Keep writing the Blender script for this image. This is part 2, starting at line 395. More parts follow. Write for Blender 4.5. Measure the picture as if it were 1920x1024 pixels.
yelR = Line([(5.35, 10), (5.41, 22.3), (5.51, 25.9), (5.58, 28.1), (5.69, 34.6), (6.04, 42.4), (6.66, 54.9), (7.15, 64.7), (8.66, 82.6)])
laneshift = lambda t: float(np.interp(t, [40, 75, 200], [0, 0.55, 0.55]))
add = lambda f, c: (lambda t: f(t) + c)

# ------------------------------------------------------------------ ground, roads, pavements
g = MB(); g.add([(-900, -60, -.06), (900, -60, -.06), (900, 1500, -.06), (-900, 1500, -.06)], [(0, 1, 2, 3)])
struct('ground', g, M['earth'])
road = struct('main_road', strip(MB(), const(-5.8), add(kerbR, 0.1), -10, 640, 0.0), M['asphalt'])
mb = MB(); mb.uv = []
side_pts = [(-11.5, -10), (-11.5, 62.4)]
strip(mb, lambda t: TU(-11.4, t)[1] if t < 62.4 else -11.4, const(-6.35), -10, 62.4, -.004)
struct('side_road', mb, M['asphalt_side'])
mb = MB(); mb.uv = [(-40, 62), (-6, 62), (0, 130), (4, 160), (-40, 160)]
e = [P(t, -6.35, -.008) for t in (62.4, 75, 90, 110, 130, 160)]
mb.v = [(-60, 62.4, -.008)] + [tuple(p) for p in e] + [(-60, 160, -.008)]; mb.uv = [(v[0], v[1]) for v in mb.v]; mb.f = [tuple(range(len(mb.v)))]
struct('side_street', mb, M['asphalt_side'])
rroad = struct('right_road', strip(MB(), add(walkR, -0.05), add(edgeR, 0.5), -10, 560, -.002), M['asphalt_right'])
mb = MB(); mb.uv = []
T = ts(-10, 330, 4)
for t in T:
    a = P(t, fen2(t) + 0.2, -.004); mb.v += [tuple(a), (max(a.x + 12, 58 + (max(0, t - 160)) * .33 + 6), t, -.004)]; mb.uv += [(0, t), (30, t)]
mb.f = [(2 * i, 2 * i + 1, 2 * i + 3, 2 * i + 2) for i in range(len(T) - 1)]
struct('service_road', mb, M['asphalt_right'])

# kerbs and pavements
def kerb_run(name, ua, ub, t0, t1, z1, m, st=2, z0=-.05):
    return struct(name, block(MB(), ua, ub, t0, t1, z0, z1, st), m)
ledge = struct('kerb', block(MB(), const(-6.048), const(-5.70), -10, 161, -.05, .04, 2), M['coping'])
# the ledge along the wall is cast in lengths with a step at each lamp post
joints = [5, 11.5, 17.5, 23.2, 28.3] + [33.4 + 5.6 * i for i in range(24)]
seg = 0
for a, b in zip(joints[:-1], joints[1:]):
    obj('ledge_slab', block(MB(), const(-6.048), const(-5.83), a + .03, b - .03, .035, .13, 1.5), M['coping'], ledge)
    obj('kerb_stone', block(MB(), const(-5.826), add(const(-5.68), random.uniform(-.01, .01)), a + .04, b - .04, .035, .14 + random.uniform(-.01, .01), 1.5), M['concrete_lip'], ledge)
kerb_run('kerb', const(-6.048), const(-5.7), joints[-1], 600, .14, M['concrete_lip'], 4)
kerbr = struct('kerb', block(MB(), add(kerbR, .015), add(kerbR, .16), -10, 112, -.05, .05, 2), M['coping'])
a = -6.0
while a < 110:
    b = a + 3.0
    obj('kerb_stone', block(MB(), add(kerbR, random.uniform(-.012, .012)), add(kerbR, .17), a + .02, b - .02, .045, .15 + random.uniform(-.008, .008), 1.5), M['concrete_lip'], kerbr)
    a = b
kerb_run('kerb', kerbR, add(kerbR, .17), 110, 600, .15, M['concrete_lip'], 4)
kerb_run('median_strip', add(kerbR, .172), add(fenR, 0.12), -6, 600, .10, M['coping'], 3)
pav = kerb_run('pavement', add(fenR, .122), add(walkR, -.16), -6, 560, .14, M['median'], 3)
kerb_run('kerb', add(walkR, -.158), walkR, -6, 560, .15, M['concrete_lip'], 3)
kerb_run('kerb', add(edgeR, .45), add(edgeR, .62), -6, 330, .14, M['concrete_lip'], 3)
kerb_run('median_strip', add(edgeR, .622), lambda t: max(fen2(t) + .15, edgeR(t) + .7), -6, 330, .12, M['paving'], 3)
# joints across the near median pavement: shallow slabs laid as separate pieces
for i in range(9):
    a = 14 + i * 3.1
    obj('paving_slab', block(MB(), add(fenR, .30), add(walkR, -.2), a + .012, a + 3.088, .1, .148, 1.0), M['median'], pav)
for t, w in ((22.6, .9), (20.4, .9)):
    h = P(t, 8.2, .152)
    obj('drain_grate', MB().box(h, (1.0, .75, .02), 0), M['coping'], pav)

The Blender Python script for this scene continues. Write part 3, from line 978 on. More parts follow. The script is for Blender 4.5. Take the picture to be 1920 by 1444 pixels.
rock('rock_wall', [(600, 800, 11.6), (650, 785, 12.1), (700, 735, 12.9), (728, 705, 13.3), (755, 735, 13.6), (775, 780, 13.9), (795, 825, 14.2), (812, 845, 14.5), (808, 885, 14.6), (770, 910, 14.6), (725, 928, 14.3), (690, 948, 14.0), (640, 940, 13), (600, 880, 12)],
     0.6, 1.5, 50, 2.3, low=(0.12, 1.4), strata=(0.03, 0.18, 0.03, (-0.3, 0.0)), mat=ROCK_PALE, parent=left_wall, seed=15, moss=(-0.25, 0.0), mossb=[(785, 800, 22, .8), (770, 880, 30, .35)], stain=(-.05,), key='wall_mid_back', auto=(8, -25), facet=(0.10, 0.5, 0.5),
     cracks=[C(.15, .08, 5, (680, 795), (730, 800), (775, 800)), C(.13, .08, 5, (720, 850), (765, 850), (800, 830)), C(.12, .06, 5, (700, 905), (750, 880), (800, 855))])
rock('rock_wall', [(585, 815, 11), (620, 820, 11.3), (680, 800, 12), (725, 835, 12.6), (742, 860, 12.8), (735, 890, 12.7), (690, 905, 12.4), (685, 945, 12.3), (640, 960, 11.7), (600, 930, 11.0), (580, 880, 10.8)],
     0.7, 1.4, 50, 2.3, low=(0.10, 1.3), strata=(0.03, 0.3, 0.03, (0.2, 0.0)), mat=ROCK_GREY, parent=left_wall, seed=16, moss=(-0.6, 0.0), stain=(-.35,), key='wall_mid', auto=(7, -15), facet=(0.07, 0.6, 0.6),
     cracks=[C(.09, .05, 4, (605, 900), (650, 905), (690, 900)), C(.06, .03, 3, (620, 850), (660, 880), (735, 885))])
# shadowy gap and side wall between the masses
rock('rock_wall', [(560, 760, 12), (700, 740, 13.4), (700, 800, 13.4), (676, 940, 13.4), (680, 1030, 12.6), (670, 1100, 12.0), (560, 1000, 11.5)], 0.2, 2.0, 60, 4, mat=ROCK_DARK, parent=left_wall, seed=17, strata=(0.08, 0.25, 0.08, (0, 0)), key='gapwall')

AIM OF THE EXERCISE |
Each line from the one containing "The Blender Python" through the one containing "# shadowy gap" must be retyped exactly, the first and last of these included.

THE RESPONSE |
The Blender Python script for this scene continues. Write part 3, from line 978 on. More parts follow. The script is for Blender 4.5. Take the picture to be 1920 by 1444 pixels.
rock('rock_wall', [(600, 800, 11.6), (650, 785, 12.1), (700, 735, 12.9), (728, 705, 13.3), (755, 735, 13.6), (775, 780, 13.9), (795, 825, 14.2), (812, 845, 14.5), (808, 885, 14.6), (770, 910, 14.6), (725, 928, 14.3), (690, 948, 14.0), (640, 940, 13), (600, 880, 12)],
     0.6, 1.5, 50, 2.3, low=(0.12, 1.4), strata=(0.03, 0.18, 0.03, (-0.3, 0.0)), mat=ROCK_PALE, parent=left_wall, seed=15, moss=(-0.25, 0.0), mossb=[(785, 800, 22, .8), (770, 880, 30, .35)], stain=(-.05,), key='wall_mid_back', auto=(8, -25), facet=(0.10, 0.5, 0.5),
     cracks=[C(.15, .08, 5, (680, 795), (730, 800), (775, 800)), C(.13, .08, 5, (720, 850), (765, 850), (800, 830)), C(.12, .06, 5, (700, 905), (750, 880), (800, 855))])
rock('rock_wall', [(585, 815, 11), (620, 820, 11.3), (680, 800, 12), (725, 835, 12.6), (742, 860, 12.8), (735, 890, 12.7), (690, 905, 12.4), (685, 945, 12.3), (640, 960, 11.7), (600, 930, 11.0), (580, 880, 10.8)],
     0.7, 1.4, 50, 2.3, low=(0.10, 1.3), strata=(0.03, 0.3, 0.03, (0.2, 0.0)), mat=ROCK_GREY, parent=left_wall, seed=16, moss=(-0.6, 0.0), stain=(-.35,), key='wall_mid', auto=(7, -15), facet=(0.07, 0.6, 0.6),
     cracks=[C(.09, .05, 4, (605, 900), (650, 905), (690, 900)), C(.06, .03, 3, (620, 850), (660, 880), (735, 885))])
# shadowy gap and side wall between the masses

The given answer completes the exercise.